At the bottom of the road there is a tiny harbor where a man named Armandino runs a restaurant with his daughter. I ate lunch there, outside by the pier on a clear blue spring day. I was with the man loved, and we ate. We ate tuna preserved in olive oil, with little black olives and slivers of onion. Then pasta with baby clams, still in their shells.
Then there was a plate of seafood: baby octopus, no bigger than the pad of my thumb; pin-sized white bait; whole little anchovies; a single, whole red mullet, just longer from his head to tail than my hand. Each had been dipped in batter and fried and served with lemon. After lunch we had hard nut cookies and a kind of half frozen pudding. And then small dark coffees.
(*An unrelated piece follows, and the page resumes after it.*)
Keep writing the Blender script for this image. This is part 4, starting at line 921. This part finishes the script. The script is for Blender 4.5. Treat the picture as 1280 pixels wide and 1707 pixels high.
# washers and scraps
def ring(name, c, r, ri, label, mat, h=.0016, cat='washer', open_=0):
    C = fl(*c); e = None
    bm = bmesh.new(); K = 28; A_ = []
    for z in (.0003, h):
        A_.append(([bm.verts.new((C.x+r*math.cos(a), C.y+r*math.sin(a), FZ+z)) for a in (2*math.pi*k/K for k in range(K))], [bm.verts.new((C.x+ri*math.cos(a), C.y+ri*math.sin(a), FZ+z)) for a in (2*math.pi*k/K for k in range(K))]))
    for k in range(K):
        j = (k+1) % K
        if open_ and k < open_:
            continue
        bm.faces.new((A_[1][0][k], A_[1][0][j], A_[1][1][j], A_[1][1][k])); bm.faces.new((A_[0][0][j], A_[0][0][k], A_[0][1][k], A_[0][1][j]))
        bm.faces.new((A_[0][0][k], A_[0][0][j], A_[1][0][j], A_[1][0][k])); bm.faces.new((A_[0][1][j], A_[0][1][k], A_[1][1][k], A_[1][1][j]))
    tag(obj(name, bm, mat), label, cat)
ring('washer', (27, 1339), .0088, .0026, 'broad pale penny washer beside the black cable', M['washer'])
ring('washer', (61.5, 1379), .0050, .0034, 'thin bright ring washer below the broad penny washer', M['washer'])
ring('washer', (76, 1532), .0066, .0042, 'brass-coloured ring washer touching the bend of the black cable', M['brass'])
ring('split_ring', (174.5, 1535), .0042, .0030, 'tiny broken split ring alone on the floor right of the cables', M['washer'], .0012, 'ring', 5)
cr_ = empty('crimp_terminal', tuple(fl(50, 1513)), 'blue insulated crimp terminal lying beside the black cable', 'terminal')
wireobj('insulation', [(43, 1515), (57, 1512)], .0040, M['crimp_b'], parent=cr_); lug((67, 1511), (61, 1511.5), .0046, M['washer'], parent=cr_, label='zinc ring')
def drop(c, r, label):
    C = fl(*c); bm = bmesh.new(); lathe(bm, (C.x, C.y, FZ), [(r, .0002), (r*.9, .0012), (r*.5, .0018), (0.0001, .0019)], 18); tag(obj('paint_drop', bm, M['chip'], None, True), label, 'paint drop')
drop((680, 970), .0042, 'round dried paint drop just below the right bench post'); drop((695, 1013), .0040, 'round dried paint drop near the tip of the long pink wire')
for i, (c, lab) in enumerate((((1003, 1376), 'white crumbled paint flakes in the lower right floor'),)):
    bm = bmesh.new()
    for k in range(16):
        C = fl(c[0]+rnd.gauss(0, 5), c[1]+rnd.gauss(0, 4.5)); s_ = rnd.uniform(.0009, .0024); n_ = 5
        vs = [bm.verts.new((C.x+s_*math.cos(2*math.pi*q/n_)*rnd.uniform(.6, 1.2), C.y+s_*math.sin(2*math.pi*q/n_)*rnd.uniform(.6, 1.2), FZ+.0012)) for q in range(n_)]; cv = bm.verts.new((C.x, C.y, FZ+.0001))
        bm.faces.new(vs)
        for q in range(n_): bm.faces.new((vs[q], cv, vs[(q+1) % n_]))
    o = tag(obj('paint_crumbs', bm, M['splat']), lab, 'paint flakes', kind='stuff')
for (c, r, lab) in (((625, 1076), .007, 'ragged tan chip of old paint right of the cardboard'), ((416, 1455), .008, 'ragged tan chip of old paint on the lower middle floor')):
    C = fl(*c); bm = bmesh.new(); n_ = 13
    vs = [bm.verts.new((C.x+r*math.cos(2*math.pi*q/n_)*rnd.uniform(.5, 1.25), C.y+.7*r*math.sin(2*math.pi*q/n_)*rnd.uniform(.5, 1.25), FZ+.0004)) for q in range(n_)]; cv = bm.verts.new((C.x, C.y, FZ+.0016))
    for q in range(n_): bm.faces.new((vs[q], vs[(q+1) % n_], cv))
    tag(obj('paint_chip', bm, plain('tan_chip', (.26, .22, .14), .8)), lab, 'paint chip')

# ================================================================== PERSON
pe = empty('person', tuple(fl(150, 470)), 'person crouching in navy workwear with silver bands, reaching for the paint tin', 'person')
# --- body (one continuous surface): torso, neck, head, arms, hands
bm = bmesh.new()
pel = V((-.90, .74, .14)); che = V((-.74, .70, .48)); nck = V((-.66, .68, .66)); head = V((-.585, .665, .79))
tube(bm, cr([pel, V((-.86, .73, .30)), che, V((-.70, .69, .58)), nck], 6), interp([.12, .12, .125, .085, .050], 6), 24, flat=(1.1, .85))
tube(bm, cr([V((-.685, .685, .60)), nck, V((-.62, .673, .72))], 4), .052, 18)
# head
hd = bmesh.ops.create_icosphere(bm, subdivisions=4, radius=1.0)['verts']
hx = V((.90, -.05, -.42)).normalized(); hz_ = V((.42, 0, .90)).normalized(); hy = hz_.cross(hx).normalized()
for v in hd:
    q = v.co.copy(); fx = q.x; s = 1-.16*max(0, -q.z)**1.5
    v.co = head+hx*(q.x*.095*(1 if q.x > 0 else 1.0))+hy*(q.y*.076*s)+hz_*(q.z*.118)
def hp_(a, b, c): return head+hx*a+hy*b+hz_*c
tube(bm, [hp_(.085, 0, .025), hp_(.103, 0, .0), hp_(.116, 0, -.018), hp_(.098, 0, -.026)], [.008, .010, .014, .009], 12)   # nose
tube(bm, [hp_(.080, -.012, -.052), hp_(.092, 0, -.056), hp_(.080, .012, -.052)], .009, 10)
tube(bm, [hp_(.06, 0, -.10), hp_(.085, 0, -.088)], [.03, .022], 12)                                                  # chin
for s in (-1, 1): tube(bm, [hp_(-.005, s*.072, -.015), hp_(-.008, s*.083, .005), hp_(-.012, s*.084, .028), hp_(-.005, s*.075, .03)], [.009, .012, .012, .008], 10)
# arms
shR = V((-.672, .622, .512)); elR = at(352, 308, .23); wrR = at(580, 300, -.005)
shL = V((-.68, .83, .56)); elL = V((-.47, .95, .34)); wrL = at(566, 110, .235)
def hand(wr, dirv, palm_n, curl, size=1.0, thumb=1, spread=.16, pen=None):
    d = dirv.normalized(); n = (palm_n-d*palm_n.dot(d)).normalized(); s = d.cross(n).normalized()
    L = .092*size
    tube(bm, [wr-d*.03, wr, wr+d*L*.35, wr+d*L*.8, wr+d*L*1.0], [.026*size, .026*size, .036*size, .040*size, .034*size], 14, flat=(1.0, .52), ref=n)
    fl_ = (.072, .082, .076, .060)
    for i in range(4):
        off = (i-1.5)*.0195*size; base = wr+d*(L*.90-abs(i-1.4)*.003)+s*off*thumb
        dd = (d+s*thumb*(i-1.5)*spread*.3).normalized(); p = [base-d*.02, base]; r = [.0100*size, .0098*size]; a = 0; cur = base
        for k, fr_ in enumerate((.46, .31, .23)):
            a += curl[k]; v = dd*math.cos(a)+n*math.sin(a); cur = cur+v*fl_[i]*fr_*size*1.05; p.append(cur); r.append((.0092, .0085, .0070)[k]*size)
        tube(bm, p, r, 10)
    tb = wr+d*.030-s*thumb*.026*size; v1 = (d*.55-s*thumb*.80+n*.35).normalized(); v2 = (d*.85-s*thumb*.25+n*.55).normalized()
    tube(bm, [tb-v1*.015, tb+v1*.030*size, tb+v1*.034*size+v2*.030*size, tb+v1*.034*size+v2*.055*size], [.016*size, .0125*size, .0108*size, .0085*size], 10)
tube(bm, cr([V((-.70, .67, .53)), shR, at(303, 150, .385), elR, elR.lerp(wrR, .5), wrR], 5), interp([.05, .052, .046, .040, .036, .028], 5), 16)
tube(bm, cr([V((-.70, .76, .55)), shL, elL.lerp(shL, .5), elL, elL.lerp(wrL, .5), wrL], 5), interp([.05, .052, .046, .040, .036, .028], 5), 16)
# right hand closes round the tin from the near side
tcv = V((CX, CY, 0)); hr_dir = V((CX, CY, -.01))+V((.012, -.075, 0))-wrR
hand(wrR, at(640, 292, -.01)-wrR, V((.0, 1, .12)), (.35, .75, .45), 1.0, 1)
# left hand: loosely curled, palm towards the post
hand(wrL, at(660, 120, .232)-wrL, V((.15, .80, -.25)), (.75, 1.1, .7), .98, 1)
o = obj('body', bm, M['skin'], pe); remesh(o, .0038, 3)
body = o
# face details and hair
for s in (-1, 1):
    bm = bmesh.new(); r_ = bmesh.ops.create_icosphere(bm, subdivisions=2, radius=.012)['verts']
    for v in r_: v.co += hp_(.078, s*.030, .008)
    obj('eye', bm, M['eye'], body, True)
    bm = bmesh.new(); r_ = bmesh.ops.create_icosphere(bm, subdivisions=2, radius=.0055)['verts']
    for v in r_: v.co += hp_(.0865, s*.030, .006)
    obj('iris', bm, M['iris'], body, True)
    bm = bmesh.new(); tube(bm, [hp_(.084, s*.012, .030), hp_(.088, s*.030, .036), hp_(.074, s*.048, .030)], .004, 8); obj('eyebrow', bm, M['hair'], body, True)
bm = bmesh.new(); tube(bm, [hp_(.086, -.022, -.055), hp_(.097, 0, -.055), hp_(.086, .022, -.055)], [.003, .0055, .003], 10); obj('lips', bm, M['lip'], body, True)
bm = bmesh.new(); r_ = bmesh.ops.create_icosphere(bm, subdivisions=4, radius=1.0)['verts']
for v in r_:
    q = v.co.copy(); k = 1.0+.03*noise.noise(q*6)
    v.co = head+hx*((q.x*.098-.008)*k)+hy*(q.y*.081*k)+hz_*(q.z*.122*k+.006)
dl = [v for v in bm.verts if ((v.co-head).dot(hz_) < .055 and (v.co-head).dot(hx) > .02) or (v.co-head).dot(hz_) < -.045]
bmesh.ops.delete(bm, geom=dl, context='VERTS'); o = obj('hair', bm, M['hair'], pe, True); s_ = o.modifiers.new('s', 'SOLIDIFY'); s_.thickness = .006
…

After coffee, there was limoncello, made from the lemons that grow up and down the cliffs. When we finished our liqueur we sat, dazzled by the meal, the bright water, and the birds picking fish off rocks and letting them fall again, boats dropping in and out of the nearby harbors, which were sunk too deep into the cliffs' mouths for us to watch them dock.
Then Armandino came to our table carrying a bowl of dark, wet walnuts, still in their shells, and two half glasses of red wine. We explained that we were too full and had a distance still to drive that day. Armandino pressed the wineglasses down and cleared a space between them for the bowl of walnuts, and another for their shells. It would be better, he said. if we left lunch with the tastes of the next meal already in our mouths.
Cookies and lemon liqueur said nothing of dinner, but half sweet walnuts and wine began to whisper. Something of another hunger, another meal, of again finding a place to sit together, again finding something good to eat.
We nodded, understanding then, and began to crack and peel the nuts, still wet inside their shells.
We stopped talking and just peeled, watching thin filaments of walnut skin coming off when either of us hit on spots with good focus. We sipped our wine slowly and remained there, peeling and sipping, getting no drunker but more ready, until the sky began to darken, and it made sense for us to go.